Task directions
Identify the lines bearing the string "picture" and gather them.

Supplied entries

==*==

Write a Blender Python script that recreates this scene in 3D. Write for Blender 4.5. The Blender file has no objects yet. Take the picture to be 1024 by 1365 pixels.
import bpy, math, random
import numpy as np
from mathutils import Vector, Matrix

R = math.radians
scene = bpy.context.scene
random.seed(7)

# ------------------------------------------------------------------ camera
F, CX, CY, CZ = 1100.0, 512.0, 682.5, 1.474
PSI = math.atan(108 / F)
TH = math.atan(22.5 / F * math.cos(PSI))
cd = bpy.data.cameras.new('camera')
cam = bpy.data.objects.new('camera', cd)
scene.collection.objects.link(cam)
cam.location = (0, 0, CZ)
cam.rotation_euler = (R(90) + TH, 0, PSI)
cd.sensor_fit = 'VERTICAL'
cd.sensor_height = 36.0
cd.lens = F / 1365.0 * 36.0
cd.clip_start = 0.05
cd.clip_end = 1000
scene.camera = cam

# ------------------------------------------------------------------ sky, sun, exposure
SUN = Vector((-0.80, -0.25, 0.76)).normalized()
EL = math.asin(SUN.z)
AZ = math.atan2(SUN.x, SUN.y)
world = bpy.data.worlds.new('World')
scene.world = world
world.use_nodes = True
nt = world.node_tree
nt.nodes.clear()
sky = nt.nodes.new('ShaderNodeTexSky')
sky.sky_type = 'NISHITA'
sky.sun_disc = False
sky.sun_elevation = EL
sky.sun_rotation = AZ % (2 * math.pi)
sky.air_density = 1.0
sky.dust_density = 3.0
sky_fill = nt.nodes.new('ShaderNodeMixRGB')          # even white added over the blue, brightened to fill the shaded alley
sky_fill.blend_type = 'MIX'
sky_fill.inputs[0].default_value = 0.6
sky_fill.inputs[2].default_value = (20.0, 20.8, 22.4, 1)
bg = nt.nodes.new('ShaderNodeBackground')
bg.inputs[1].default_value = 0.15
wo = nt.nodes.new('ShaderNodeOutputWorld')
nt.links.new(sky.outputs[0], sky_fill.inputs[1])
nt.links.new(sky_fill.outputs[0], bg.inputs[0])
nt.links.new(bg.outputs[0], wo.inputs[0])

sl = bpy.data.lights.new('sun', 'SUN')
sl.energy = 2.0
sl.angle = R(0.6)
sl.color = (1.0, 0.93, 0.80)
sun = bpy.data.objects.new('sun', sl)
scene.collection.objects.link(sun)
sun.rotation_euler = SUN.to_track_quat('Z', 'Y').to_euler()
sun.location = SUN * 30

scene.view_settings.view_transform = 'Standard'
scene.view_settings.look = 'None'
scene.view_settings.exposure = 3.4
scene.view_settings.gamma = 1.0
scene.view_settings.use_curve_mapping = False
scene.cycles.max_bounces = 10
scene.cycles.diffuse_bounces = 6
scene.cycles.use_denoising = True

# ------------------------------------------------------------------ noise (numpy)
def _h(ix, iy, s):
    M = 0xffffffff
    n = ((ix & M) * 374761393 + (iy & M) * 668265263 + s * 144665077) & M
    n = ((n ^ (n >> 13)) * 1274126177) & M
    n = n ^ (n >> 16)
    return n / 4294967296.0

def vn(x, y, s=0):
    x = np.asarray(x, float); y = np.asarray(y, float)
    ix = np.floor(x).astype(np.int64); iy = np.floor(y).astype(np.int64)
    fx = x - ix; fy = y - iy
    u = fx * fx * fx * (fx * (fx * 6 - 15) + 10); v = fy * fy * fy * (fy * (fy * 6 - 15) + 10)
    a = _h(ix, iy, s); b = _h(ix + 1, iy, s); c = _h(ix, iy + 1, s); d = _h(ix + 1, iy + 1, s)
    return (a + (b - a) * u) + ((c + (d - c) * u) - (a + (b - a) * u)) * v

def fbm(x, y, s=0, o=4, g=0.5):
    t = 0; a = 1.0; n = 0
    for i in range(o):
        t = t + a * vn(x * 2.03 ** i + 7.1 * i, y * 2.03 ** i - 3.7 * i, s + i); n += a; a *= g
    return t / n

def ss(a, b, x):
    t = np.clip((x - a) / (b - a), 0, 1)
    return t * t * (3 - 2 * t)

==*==

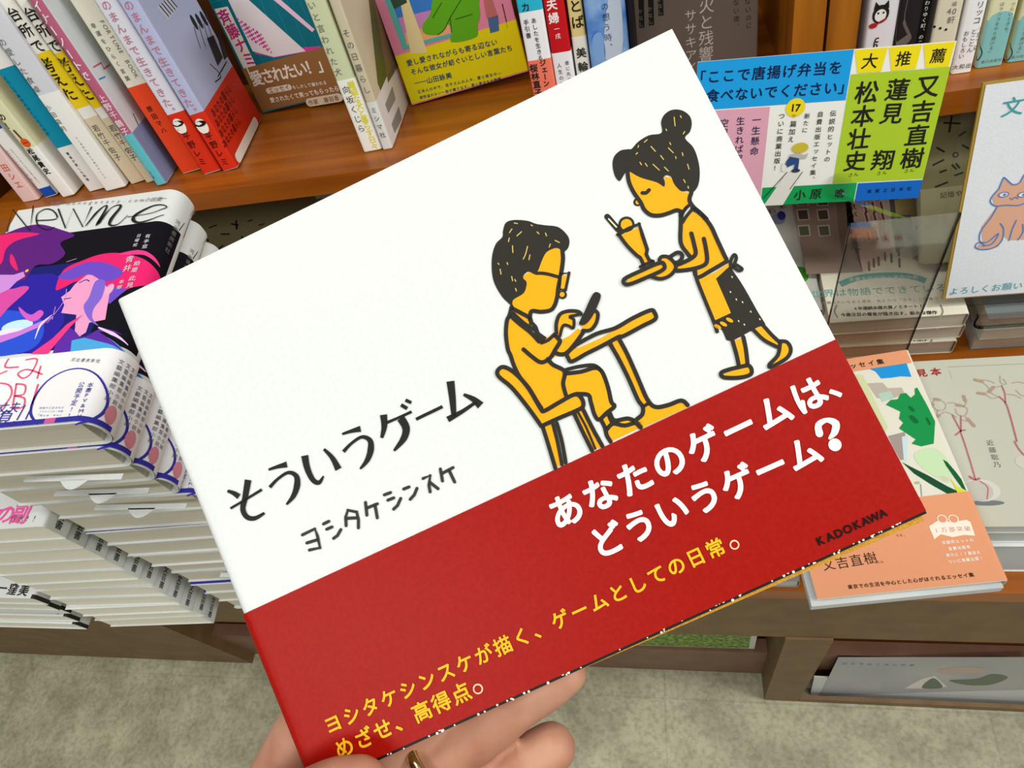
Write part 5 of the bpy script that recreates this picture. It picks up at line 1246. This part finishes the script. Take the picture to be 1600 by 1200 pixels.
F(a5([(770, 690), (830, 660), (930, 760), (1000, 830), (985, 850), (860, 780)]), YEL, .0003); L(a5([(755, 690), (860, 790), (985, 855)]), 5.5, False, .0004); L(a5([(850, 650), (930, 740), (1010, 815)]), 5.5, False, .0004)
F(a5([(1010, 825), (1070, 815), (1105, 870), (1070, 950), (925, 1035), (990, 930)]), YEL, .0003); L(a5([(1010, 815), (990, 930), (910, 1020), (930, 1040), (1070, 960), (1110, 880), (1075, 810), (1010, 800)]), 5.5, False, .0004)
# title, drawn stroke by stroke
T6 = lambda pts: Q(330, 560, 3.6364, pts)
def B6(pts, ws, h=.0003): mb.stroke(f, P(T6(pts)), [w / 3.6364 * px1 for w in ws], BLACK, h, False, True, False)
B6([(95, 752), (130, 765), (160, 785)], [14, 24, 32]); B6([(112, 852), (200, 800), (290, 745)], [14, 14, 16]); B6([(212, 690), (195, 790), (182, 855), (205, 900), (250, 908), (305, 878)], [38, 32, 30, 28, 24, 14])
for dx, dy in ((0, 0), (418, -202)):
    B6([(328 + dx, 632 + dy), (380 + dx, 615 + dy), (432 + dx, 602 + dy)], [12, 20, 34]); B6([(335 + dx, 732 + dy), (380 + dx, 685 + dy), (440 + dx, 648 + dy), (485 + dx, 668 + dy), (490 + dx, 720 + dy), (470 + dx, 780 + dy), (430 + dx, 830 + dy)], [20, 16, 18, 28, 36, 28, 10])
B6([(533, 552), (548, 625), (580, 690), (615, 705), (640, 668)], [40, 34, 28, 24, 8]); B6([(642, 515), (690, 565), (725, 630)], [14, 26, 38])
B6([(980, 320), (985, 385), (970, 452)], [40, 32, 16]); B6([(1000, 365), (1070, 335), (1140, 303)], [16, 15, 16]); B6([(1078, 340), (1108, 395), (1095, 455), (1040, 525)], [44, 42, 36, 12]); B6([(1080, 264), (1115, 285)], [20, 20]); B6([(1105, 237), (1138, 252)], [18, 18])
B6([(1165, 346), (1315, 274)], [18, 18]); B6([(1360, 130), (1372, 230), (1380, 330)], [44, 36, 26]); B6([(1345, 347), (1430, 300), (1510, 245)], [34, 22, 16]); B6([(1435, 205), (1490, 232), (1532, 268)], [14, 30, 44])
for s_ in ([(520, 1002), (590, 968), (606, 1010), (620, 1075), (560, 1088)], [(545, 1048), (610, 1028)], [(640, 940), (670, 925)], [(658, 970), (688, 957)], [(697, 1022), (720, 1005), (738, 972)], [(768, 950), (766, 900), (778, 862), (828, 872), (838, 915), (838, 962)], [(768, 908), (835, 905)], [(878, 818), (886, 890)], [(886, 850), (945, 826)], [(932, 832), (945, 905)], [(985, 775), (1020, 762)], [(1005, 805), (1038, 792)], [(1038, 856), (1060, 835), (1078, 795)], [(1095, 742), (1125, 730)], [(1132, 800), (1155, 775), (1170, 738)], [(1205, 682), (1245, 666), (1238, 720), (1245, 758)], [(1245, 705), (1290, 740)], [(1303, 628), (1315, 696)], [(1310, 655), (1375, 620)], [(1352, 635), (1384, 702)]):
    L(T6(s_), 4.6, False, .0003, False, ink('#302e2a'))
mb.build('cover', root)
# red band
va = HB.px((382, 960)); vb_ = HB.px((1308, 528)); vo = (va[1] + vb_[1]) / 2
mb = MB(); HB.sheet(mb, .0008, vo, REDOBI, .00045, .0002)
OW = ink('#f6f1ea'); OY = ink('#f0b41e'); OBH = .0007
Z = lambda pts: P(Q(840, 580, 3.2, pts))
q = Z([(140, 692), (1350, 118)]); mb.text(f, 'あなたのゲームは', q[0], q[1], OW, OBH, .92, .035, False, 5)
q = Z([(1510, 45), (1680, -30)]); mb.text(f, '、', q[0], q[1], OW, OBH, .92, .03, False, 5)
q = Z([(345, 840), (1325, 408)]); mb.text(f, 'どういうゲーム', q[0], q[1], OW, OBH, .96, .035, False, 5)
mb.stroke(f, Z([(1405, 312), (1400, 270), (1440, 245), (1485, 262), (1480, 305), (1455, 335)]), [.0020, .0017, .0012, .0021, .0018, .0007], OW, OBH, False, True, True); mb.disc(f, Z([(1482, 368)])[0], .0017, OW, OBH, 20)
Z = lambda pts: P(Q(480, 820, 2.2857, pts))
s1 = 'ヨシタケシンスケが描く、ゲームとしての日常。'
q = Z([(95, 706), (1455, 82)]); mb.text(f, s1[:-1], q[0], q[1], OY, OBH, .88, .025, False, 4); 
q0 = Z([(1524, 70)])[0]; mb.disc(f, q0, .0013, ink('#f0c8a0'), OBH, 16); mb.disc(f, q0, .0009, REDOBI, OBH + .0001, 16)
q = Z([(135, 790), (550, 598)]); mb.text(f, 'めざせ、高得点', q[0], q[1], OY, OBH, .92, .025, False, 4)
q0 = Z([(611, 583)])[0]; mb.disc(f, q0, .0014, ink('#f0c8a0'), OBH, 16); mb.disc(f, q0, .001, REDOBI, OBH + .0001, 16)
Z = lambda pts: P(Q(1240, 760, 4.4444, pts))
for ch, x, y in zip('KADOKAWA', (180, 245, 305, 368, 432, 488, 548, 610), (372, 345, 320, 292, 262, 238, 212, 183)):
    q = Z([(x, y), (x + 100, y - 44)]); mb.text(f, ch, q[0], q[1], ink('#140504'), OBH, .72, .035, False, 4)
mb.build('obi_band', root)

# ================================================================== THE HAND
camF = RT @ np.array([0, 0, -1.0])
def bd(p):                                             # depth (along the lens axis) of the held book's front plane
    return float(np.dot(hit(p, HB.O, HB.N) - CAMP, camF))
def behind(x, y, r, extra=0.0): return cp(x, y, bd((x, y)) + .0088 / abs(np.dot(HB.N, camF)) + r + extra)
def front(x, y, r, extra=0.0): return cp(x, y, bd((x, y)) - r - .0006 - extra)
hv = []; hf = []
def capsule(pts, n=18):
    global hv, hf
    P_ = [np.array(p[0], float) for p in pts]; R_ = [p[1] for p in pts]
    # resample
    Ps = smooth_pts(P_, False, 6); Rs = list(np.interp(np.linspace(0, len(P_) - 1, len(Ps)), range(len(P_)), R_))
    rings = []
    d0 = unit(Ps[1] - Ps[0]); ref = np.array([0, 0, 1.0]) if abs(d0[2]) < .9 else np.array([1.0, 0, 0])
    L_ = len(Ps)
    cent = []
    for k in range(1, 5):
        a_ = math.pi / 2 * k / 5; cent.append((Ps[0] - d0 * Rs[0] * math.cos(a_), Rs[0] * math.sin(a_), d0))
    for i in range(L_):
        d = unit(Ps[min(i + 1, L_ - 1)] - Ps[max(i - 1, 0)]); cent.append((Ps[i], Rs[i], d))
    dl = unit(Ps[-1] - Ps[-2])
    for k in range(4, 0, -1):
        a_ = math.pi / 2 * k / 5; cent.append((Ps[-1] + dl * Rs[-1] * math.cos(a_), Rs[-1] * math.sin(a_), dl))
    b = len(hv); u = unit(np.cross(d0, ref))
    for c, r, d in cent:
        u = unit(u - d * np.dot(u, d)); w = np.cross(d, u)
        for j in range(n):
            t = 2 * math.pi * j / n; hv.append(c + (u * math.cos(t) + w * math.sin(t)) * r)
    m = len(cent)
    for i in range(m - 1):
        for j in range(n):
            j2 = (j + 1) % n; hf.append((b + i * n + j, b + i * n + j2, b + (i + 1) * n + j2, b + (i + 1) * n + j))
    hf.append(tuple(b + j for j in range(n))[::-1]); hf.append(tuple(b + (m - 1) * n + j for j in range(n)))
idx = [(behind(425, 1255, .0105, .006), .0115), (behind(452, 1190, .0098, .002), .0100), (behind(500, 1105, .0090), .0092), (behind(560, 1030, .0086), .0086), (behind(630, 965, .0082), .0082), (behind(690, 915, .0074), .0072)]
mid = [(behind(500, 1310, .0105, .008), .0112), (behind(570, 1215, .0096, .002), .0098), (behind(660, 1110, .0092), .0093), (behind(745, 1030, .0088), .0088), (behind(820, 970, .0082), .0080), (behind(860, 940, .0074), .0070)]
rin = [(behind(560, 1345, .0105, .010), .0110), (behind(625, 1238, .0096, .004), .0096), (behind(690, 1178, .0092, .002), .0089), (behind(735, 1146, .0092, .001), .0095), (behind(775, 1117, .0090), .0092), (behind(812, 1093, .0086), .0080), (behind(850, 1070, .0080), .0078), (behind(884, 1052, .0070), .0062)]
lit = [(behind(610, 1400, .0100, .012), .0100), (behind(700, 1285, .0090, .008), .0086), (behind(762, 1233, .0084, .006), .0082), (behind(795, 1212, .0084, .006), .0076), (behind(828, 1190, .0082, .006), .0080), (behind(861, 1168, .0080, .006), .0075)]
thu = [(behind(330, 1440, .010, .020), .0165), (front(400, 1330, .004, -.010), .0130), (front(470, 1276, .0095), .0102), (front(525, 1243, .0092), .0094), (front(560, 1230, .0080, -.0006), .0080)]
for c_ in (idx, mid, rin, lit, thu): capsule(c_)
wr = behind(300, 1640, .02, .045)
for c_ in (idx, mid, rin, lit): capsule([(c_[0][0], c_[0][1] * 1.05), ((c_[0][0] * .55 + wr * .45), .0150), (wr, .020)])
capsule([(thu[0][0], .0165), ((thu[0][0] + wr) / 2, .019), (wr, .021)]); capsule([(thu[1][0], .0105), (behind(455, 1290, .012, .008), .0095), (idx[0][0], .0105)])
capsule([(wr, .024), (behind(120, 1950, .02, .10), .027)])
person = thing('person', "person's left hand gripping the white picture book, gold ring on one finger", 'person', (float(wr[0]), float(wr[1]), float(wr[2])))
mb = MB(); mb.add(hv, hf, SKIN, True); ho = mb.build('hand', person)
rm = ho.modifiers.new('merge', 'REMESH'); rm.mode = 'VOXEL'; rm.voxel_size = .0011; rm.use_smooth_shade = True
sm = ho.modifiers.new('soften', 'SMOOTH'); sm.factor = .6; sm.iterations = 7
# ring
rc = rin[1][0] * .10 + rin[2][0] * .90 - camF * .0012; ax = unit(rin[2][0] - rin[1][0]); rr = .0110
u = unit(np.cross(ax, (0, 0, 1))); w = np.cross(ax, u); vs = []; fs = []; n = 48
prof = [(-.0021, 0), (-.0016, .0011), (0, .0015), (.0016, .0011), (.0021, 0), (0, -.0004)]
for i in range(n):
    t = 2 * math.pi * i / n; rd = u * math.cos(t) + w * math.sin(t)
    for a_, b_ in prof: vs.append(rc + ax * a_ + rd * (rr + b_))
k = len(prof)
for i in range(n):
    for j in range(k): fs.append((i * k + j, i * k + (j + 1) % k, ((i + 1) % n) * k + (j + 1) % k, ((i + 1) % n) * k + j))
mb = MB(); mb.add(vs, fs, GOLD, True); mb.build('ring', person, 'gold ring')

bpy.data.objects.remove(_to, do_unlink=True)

==*==

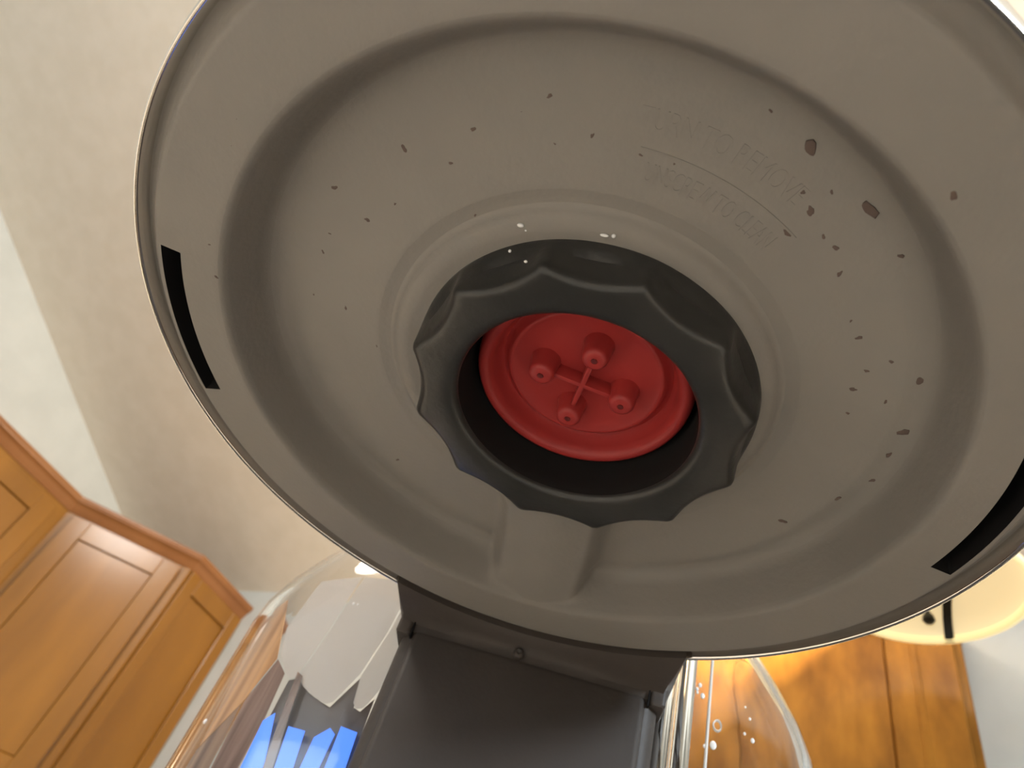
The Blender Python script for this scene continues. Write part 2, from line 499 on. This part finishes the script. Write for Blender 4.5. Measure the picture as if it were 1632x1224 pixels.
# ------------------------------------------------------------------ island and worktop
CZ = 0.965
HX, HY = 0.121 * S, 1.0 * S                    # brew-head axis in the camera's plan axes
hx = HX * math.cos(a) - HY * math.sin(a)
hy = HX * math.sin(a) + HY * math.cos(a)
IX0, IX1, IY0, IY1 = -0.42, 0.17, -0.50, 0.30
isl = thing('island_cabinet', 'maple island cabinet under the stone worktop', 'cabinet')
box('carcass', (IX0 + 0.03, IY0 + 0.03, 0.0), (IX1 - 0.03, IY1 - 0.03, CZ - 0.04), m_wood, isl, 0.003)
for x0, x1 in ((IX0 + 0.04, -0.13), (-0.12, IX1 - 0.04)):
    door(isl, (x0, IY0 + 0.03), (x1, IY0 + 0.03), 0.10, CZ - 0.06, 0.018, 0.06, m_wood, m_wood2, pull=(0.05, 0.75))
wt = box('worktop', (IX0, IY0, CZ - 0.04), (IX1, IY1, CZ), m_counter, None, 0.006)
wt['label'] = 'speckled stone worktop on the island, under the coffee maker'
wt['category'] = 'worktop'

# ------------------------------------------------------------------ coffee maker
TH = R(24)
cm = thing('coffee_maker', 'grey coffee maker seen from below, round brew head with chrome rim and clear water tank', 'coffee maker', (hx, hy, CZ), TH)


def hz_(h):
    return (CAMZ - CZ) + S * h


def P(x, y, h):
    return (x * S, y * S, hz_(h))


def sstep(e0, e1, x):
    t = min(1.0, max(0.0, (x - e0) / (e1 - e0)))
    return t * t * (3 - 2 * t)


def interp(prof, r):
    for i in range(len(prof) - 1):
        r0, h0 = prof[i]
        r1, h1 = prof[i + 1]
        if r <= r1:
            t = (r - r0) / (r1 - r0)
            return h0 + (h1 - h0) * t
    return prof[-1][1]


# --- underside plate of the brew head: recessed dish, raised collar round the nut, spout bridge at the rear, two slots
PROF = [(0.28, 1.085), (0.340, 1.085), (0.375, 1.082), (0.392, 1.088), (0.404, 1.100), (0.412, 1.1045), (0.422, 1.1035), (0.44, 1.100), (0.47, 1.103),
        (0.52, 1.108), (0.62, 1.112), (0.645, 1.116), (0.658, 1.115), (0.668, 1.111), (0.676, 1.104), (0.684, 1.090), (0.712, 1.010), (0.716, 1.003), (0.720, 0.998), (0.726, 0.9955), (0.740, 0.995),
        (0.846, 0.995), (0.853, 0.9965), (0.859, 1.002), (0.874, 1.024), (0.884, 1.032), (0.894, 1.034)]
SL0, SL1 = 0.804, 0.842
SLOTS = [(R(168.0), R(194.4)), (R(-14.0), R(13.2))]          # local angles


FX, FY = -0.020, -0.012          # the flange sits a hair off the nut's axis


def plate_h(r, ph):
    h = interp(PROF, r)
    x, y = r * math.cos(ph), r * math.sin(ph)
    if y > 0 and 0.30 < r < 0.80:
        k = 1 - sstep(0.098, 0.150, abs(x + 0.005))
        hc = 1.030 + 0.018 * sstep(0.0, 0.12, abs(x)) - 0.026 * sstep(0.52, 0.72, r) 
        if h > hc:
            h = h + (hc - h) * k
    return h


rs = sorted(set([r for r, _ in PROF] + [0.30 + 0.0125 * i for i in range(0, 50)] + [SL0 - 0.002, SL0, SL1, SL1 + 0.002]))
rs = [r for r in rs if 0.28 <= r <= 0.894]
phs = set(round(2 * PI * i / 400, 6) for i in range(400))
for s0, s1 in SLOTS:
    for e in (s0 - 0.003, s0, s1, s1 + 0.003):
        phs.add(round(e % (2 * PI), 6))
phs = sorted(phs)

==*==

Worked answer
Write a Blender Python script that recreates this scene in 3D. Write for Blender 4.5. The Blender file has no objects yet. Take the picture to be 1024 by 1365 pixels.
Write part 5 of the bpy script that recreates this picture. It picks up at line 1246. This part finishes the script. Take the picture to be 1600 by 1200 pixels.
person = thing('person', "person's left hand gripping the white picture book, gold ring on one finger", 'person', (float(wr[0]), float(wr[1]), float(wr[2])))
The Blender Python script for this scene continues. Write part 2, from line 499 on. This part finishes the script. Write for Blender 4.5. Measure the picture as if it were 1632x1224 pixels.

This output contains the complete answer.